Cuando nada menos que una reforma constitucional sale adelante por una mayoría de 318 diputados frente a 16 ‘noes’, máxime en un país cainita y poco dado al consenso, es que o la reforma es buena o que la necesidad aprieta.
A mí me parece que la ambigua reforma del artículo 135 de la Constitución no es ni buena ni mala: sus efectos van a tardar en percibirse, si es que se perciben, porque el gasto autonómico hay que frenarlo por vías más expeditivas y mediante un consenso como el que, afortunadamente, ya ha empezado a darse entre el PSOE gobernante y el PP que gobernará.
Lo que sí parece que era esta reforma, destinada a limitar el déficit, o a dar la sensación a los mercados de que se quiere limitar por todos los medios, es obligada. Usted no va a notar en su vida cotidiana que un artículo de la Carta Magna ha sido modificado. Pero temo que sí lo hubiésemos notado, y cómo, si no se hubiera producido esta modificación u otras que hubiesen implicado una mayor dureza hacia los ciudadanos.

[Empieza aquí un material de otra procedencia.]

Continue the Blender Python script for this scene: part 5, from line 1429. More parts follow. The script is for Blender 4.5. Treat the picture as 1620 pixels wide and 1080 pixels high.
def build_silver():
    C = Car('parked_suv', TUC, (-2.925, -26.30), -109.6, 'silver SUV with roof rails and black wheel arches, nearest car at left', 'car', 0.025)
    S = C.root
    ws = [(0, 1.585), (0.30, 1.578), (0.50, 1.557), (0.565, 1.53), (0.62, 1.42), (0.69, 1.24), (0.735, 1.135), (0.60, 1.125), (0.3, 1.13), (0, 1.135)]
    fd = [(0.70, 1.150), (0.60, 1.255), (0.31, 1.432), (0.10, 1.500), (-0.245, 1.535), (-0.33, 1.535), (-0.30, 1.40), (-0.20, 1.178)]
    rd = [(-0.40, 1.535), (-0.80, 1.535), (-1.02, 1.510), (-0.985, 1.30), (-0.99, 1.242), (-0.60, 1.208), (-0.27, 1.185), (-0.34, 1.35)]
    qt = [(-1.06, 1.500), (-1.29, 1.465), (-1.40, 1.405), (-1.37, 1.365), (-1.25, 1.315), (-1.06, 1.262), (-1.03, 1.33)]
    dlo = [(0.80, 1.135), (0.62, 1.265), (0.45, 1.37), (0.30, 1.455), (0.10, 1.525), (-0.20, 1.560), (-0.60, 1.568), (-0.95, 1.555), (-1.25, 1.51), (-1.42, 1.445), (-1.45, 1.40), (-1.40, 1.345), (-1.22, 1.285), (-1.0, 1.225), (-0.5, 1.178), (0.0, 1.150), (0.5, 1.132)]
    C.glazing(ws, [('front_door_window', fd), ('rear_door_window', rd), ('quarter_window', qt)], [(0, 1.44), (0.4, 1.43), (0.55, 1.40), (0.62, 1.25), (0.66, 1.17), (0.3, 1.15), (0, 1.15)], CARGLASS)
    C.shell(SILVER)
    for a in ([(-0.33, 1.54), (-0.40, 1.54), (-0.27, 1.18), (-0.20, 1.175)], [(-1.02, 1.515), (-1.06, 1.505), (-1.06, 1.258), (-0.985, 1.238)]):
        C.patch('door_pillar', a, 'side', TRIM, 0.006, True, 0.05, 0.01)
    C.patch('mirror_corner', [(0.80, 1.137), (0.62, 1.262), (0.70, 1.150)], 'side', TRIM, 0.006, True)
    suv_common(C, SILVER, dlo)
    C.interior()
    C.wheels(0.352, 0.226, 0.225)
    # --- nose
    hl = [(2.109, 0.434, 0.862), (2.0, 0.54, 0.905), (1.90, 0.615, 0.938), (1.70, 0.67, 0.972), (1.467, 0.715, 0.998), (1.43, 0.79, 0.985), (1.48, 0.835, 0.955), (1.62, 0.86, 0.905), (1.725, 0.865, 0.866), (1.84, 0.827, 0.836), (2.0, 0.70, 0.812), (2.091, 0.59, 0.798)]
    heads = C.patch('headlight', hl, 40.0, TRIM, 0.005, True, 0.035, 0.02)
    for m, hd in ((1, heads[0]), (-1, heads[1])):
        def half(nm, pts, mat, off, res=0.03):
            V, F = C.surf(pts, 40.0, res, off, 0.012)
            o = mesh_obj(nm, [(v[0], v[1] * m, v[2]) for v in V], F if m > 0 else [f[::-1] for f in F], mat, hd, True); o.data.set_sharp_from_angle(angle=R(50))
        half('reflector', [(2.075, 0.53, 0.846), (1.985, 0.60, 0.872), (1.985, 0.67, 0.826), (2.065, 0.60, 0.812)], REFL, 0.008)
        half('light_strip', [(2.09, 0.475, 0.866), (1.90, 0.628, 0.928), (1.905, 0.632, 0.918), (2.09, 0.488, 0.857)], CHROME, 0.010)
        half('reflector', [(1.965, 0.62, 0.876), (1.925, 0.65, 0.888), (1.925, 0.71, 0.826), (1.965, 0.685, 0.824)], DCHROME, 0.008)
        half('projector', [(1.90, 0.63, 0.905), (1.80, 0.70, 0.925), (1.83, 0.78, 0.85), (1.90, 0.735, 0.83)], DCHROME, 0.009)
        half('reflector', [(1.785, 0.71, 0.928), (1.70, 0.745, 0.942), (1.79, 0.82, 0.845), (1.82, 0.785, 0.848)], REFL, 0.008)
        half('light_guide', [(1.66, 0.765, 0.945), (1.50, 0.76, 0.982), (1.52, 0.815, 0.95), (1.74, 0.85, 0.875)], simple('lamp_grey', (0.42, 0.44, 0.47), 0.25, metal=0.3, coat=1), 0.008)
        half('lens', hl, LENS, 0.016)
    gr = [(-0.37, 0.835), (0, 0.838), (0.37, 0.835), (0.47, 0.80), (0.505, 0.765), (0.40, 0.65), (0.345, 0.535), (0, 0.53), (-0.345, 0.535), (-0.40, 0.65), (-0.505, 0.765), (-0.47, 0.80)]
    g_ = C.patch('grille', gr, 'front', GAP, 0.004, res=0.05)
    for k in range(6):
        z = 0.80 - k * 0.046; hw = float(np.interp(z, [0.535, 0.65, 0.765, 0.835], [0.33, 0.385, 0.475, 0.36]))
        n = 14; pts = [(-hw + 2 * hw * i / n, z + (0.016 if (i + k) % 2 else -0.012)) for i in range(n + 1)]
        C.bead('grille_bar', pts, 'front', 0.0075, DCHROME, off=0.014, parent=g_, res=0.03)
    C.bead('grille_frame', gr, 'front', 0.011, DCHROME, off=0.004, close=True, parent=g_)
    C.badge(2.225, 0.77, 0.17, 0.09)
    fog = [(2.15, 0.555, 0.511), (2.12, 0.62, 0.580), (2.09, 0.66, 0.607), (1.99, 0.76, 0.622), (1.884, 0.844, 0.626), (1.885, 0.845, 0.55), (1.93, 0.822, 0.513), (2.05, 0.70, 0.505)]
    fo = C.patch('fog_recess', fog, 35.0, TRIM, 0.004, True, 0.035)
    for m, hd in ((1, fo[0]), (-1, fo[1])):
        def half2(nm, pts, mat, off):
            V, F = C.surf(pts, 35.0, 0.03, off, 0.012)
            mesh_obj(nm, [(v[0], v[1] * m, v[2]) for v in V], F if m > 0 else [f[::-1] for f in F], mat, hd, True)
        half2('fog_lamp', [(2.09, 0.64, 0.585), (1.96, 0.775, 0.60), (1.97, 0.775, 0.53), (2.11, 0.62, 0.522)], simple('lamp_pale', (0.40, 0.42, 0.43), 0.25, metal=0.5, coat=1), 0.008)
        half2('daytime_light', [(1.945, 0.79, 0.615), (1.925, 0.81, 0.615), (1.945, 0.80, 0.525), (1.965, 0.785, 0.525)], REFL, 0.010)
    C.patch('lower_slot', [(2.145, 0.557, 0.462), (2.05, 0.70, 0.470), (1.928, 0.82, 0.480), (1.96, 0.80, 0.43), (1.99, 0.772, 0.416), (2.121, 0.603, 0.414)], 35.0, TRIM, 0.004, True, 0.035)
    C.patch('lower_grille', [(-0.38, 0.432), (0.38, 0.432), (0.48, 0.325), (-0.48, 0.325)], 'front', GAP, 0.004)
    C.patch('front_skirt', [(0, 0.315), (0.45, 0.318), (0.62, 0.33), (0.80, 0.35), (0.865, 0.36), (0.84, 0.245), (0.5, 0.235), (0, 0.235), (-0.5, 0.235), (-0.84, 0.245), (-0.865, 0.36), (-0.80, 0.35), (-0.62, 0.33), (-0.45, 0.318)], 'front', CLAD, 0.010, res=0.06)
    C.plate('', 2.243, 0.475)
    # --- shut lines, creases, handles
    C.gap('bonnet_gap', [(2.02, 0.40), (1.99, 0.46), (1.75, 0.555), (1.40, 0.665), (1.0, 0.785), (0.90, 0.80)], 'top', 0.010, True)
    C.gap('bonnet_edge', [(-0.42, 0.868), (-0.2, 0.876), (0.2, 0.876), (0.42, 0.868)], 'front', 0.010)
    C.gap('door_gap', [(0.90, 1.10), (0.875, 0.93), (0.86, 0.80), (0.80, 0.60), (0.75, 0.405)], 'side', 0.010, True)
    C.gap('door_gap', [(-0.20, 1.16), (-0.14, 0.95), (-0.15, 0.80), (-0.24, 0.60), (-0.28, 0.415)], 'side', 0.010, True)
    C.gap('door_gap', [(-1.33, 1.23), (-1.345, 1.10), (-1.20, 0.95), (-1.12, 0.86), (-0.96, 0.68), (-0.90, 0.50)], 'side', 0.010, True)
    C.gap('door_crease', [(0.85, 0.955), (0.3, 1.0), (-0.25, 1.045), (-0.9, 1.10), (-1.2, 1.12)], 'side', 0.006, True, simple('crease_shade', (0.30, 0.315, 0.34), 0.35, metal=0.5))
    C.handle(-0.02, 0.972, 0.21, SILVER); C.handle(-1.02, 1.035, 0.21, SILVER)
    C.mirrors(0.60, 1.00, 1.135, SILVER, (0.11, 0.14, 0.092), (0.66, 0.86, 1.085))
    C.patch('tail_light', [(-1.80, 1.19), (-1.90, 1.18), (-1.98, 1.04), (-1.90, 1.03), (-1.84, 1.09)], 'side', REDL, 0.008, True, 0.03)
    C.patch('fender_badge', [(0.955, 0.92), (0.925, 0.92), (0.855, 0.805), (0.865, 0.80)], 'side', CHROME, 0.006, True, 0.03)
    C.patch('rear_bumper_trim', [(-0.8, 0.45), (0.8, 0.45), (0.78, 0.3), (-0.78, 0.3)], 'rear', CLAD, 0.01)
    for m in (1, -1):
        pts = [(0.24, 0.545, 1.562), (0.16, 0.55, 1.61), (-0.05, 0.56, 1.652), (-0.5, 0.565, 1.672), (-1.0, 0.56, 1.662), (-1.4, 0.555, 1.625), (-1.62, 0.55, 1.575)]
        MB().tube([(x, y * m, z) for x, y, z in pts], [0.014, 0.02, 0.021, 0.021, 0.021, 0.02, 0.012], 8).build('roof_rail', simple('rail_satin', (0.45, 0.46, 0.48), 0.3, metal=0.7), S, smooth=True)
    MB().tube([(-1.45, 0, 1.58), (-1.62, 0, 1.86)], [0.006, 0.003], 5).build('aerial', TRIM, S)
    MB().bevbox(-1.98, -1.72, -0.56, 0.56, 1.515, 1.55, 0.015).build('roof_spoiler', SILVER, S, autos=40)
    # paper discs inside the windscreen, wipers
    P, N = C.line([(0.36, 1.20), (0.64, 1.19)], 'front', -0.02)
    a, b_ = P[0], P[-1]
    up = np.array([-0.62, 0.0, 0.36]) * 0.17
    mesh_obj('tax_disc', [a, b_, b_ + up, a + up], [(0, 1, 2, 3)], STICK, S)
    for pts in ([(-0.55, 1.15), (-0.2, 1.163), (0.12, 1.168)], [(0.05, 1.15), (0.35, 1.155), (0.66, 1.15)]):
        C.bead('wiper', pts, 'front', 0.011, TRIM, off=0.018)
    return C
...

Temo, ay, que cualquiera que hubiese estado gobernando en España, de cualquier partido, se habría visto obligado a ponerse firme ante ciertas llamadas procedentes del exterior, como han tenido que hacerlo incluso los países más poderosos de la UE. Así que ¿a qué tanto jaleo? Seamos pragmáticos y aceptemos lo inevitable, sobre todo cuando lo inevitable también trae consecuencias positivas. Una de ellas, que los dos ‘grandes’ han entendido, al fin, que tienen que entenderse, ahora y tras las elecciones del 20 de noviembre. Laus Deo.